Have you seen the new way that they are putting these scores in front of colleges?

Belkin: I think they call it Landscape. So the way it works, as far as I understand it, hopefully, they didn’t change it in the last month and I missed it but, the adversity score … takes a lot of socioeconomic data from neighborhoods and it gives a neighborhood score, and then it takes another set of data — socioeconomic and academic data from the schools — and it combines those two numbers into one number that they call the adversity score. What the landscape does is it doesn’t combine the scores — they give you a neighborhood adversity score and a school adversity score. But because it’s not one adversity score, they’ve rebranded it. This is their answer to avoiding the backlash they were getting from, essentially, folks who [perceived being] hurt by having a low adversity score, which is [often] wealthy white kids, mostly, so… they said it was threading the needle around the issue. By presenting the majority [of] the same information but with a different name. 

What was the overall takeaway that you wanted readers to get?

Belkin: Where you’re born in this country dictates a lot of your opportunities and your chances. And if you’re born into a high school … with adversity scores in the 90s and the median SAT is in the 800s, it’s very different from being born into a place where the adversity score is in the single digits and the average SATs are in the 1300s. And people I think look at the SAT and think it’s a raw measure of intellectual horsepower, and that’s not true. I think this data shows that very clearly.
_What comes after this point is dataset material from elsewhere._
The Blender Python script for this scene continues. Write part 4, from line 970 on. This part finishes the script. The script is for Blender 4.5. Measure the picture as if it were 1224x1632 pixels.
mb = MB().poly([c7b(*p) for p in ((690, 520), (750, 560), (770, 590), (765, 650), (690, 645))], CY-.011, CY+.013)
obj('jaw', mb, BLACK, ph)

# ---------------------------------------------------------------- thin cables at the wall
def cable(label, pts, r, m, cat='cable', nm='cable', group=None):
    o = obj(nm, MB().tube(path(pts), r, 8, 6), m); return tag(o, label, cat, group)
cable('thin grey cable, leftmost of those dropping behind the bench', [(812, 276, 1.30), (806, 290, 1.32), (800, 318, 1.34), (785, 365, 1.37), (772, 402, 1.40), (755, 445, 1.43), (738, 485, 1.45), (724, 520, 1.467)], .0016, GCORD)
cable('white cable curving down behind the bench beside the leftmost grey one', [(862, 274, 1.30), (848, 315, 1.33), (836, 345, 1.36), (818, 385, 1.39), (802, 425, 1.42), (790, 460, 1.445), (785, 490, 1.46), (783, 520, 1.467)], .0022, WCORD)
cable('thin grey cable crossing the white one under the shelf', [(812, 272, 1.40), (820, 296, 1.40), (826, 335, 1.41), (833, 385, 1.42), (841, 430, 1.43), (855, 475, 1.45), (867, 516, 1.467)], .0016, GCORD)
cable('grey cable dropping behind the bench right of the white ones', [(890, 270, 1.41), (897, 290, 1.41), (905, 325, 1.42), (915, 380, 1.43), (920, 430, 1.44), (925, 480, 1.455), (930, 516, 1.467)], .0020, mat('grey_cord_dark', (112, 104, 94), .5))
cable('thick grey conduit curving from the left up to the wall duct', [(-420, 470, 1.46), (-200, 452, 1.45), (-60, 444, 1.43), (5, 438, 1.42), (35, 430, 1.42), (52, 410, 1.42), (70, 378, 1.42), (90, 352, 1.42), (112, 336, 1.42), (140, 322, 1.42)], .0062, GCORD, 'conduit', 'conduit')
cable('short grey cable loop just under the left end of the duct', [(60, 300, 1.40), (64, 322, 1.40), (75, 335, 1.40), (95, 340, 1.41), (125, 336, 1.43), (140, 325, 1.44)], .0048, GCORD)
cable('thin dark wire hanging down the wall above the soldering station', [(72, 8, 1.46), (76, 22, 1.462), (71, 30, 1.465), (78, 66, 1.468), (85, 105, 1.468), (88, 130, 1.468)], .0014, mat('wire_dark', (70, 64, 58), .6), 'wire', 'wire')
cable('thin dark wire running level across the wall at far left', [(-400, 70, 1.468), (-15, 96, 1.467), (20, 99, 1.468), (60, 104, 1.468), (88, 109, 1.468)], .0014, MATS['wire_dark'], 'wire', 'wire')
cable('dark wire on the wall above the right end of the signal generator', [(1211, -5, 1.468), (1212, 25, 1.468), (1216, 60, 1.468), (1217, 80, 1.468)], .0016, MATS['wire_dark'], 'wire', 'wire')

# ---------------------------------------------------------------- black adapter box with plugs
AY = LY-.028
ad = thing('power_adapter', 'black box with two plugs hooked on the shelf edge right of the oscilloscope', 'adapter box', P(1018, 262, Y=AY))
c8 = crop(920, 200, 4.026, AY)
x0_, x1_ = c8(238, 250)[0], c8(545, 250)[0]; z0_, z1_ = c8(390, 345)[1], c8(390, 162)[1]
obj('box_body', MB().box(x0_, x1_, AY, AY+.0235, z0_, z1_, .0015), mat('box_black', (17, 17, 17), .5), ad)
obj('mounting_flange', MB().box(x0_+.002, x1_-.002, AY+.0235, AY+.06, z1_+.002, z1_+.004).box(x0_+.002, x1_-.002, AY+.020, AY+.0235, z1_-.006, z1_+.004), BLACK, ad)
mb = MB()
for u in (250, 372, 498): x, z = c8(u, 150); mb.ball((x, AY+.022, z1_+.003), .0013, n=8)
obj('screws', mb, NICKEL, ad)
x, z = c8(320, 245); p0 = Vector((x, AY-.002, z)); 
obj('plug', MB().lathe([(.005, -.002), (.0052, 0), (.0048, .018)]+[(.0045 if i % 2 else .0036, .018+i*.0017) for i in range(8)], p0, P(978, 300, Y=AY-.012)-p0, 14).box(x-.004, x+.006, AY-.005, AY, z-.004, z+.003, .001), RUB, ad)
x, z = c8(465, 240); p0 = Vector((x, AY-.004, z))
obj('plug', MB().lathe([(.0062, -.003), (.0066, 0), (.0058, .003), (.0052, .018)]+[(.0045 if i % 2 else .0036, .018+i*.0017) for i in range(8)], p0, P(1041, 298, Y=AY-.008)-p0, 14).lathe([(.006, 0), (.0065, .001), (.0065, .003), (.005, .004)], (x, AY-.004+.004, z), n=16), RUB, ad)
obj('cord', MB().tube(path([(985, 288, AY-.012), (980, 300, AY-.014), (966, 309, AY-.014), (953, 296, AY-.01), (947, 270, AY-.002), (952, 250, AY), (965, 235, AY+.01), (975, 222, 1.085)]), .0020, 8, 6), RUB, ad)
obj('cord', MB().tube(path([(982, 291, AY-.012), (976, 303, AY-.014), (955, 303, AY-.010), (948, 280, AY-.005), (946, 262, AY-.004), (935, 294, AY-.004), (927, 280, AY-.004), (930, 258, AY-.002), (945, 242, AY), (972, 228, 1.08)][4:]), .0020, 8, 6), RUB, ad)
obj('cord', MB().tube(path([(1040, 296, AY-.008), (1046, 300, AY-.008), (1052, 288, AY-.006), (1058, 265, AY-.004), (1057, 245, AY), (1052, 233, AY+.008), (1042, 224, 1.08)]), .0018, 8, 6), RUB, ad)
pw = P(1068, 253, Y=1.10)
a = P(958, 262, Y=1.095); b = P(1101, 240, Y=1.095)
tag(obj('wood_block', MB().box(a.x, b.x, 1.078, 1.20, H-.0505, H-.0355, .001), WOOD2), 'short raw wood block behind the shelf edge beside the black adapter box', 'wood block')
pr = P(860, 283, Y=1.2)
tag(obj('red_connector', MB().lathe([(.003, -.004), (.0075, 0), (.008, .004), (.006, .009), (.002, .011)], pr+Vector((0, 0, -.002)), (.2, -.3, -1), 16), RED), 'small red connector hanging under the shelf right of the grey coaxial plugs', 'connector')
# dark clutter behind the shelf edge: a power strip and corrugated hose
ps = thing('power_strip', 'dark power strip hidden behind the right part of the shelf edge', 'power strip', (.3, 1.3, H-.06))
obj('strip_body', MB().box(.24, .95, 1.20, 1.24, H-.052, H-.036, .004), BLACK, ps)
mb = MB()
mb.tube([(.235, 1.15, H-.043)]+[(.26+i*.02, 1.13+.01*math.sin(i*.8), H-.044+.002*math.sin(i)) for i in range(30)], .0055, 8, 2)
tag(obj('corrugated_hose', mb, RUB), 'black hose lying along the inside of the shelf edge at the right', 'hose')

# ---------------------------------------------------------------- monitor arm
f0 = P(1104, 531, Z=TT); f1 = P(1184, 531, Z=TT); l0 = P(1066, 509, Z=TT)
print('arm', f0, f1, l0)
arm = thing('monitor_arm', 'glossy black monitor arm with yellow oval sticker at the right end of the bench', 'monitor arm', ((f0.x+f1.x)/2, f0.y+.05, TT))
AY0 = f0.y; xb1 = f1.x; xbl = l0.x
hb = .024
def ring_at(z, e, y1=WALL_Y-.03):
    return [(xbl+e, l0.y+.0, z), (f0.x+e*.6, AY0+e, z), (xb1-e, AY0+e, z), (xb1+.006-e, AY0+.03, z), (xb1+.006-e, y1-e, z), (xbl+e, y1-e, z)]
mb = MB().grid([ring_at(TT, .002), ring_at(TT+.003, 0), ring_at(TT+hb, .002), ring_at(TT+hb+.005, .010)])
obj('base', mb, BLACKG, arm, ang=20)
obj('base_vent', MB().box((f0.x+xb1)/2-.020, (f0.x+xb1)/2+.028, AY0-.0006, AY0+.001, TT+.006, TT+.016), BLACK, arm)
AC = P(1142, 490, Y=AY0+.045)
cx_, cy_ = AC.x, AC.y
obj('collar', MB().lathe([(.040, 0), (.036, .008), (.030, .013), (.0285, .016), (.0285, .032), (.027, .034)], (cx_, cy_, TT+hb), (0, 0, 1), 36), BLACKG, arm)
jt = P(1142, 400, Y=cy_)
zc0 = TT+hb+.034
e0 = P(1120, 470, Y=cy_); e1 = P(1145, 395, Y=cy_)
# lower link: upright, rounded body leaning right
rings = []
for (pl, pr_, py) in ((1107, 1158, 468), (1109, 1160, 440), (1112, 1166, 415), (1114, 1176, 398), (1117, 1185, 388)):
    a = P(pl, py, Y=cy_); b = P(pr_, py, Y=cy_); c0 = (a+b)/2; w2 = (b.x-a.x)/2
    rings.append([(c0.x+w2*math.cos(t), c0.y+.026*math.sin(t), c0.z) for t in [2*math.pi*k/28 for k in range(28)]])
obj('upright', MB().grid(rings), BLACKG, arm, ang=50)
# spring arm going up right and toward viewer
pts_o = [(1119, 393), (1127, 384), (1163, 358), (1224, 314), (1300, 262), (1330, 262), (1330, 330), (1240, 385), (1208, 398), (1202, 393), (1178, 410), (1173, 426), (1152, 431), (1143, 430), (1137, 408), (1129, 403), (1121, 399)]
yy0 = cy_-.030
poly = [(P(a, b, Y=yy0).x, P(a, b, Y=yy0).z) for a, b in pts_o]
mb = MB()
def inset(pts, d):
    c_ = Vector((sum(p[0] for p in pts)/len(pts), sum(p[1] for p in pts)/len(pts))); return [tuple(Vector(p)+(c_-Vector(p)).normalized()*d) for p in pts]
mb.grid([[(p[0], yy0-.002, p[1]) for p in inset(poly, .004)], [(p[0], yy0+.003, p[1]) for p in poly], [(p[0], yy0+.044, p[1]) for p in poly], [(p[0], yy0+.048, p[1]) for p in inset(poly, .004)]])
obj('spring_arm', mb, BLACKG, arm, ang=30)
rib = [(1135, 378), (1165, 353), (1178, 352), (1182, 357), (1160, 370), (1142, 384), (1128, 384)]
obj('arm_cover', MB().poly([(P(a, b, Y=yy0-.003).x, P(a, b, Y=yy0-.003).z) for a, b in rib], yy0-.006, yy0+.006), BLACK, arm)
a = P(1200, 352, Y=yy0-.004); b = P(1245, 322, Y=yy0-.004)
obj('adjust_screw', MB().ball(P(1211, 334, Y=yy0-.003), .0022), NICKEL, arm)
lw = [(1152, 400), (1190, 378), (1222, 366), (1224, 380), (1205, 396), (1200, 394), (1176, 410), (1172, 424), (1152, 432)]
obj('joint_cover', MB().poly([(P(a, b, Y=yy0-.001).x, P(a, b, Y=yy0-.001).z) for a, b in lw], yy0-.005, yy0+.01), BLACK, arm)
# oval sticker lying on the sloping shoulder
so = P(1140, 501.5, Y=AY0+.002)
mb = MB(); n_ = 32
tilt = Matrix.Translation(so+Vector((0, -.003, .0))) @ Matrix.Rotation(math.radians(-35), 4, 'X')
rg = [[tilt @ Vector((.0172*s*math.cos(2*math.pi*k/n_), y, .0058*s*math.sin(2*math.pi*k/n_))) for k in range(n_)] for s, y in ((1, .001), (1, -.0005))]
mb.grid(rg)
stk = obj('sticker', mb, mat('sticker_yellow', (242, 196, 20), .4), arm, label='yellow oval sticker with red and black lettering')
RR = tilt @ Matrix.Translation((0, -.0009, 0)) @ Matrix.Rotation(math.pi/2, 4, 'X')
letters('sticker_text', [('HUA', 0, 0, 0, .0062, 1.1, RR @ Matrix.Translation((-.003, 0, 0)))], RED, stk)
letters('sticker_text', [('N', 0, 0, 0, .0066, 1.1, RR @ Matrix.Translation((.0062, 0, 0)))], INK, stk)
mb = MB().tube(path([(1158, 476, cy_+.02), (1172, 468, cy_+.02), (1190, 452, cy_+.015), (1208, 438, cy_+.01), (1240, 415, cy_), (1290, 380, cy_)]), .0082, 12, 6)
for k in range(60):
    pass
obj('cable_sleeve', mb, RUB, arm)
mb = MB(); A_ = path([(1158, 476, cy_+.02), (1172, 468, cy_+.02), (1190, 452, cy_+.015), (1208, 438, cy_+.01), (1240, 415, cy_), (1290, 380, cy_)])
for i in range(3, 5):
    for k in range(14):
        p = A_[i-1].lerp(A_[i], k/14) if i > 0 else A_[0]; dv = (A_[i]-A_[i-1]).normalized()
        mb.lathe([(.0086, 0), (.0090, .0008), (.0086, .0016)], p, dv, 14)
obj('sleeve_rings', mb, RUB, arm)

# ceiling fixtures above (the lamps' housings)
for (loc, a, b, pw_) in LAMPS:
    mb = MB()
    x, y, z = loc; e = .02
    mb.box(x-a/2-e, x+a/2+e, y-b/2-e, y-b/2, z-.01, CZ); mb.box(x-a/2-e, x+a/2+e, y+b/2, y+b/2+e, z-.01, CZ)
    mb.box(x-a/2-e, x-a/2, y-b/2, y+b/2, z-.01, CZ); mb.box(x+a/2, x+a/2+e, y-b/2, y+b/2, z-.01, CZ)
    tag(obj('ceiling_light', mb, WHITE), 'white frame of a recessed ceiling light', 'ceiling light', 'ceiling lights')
Wang: Basically the extent to which your socioeconomic status and environmental factors affect how you score [on the SAT]. And the factors are out of your control. There are still some schools that perform above what their adversity score would predict, and some that perform below. But in general, it follows a very clear trend, and it kind of shows that [although] the SATs are a standardized test … people are starting from an unequal playing field.